> _Written problem_
Extract, unchanged, each line of the listing below from its first line through the line that contains "SC.camera = camo", inclusive, and nothing else.

> _Stored data_
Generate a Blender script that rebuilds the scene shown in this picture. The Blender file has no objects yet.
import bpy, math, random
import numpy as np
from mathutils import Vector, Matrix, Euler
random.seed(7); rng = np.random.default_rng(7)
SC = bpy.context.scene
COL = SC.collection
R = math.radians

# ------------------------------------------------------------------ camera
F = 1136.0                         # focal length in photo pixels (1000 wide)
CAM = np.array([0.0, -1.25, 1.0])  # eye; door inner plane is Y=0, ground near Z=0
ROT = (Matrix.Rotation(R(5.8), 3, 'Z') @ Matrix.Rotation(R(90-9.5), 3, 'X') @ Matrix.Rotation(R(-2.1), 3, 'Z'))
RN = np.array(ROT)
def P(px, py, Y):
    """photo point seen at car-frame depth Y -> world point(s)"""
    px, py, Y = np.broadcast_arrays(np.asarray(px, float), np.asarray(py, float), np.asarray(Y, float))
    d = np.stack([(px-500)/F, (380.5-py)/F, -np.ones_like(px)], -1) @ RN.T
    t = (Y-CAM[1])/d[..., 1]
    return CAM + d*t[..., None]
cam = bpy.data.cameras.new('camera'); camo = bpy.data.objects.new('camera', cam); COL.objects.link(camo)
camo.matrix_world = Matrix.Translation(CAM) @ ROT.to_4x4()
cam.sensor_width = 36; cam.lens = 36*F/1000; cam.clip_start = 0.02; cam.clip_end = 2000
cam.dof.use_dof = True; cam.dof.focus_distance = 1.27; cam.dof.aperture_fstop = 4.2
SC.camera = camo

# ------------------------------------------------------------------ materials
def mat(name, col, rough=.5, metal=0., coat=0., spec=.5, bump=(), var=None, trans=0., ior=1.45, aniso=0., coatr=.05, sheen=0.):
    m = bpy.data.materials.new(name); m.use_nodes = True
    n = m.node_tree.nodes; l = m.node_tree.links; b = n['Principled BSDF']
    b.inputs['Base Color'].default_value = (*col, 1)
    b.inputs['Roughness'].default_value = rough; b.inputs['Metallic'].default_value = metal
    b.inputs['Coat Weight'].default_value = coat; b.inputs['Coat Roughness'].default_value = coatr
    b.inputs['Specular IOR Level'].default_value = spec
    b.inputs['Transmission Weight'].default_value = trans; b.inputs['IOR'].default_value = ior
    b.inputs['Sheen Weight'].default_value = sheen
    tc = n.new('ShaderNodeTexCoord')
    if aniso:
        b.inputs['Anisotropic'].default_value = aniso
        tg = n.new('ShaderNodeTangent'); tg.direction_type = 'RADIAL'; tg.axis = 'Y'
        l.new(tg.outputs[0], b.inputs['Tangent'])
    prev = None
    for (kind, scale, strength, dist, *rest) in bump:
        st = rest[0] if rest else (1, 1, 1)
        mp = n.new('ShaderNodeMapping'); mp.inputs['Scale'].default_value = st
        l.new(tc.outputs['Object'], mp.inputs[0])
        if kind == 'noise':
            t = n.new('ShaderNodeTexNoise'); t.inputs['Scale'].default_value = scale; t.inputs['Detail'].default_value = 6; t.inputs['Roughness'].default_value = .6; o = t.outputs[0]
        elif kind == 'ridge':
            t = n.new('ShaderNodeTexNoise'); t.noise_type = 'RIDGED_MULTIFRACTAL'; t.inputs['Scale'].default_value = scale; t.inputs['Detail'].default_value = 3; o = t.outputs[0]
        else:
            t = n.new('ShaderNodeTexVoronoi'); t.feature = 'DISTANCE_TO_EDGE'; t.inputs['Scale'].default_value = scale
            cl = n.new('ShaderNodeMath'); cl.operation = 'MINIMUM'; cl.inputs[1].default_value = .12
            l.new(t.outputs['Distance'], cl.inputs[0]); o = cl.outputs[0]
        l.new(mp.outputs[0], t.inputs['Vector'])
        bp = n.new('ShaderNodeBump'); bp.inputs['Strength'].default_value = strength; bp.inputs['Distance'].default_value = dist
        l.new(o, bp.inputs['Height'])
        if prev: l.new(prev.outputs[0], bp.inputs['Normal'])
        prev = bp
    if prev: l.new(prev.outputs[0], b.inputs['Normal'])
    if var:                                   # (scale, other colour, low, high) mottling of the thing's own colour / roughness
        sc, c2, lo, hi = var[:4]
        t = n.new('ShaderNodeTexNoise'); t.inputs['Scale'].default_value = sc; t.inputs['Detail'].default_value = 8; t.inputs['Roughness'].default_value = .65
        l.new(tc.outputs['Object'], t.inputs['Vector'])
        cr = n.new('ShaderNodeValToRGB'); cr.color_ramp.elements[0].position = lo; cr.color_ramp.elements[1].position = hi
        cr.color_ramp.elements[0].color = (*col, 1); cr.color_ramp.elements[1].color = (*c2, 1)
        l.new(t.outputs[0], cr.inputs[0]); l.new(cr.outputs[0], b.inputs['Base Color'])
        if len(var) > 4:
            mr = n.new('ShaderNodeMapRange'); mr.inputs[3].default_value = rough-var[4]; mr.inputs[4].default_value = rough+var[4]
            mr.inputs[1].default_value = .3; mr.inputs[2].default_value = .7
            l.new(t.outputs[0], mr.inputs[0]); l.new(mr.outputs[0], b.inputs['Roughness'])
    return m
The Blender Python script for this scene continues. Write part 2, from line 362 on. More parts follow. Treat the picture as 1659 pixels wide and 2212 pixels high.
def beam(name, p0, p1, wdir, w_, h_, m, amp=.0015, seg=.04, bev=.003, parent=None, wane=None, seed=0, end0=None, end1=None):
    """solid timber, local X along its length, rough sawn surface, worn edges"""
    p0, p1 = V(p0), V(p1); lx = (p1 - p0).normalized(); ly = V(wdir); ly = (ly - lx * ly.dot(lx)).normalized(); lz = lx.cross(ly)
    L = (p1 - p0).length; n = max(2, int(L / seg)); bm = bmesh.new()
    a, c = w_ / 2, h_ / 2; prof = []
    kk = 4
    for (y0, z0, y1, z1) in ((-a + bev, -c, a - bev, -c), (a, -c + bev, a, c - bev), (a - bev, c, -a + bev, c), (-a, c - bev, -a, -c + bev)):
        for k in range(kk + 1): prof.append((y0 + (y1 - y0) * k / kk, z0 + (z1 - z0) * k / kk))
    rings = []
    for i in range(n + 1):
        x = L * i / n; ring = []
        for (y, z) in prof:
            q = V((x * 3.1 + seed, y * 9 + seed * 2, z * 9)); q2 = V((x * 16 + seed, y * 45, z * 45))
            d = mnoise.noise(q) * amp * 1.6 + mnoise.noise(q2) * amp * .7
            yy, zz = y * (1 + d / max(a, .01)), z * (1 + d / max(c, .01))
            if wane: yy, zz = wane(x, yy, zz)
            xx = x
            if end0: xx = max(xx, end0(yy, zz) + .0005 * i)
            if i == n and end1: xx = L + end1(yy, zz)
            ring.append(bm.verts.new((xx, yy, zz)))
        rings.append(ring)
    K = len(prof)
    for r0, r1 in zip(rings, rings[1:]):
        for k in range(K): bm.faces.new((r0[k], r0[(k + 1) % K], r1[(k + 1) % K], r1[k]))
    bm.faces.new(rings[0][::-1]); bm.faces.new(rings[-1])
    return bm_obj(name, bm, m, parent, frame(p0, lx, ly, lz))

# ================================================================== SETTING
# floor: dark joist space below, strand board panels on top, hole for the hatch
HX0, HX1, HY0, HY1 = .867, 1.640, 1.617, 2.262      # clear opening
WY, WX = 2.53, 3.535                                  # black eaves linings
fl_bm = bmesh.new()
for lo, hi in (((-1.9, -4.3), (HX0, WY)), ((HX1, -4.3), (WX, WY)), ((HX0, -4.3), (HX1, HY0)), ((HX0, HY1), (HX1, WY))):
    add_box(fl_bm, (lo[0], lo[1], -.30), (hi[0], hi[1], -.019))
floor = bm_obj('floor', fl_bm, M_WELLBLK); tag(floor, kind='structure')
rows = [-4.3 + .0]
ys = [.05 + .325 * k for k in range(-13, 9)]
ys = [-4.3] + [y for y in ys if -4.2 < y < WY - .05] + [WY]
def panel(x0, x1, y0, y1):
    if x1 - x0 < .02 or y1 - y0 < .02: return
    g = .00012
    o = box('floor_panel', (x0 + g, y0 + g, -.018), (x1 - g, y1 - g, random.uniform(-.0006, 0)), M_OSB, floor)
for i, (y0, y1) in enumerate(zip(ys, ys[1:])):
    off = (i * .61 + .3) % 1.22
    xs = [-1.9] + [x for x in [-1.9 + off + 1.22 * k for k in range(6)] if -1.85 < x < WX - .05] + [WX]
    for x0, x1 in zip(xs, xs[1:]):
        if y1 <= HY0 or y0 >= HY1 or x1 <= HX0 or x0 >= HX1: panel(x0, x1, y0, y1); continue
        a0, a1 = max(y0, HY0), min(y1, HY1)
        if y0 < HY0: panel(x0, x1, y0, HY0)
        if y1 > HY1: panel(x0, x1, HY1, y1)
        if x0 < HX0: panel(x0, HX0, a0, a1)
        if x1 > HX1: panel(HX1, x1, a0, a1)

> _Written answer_
Generate a Blender script that rebuilds the scene shown in this picture. The Blender file has no objects yet.
import bpy, math, random
import numpy as np
from mathutils import Vector, Matrix, Euler
random.seed(7); rng = np.random.default_rng(7)
SC = bpy.context.scene
COL = SC.collection
R = math.radians

# ------------------------------------------------------------------ camera
F = 1136.0                         # focal length in photo pixels (1000 wide)
CAM = np.array([0.0, -1.25, 1.0])  # eye; door inner plane is Y=0, ground near Z=0
ROT = (Matrix.Rotation(R(5.8), 3, 'Z') @ Matrix.Rotation(R(90-9.5), 3, 'X') @ Matrix.Rotation(R(-2.1), 3, 'Z'))
RN = np.array(ROT)
def P(px, py, Y):
    """photo point seen at car-frame depth Y -> world point(s)"""
    px, py, Y = np.broadcast_arrays(np.asarray(px, float), np.asarray(py, float), np.asarray(Y, float))
    d = np.stack([(px-500)/F, (380.5-py)/F, -np.ones_like(px)], -1) @ RN.T
    t = (Y-CAM[1])/d[..., 1]
    return CAM + d*t[..., None]
cam = bpy.data.cameras.new('camera'); camo = bpy.data.objects.new('camera', cam); COL.objects.link(camo)
camo.matrix_world = Matrix.Translation(CAM) @ ROT.to_4x4()
cam.sensor_width = 36; cam.lens = 36*F/1000; cam.clip_start = 0.02; cam.clip_end = 2000
cam.dof.use_dof = True; cam.dof.focus_distance = 1.27; cam.dof.aperture_fstop = 4.2
SC.camera = camo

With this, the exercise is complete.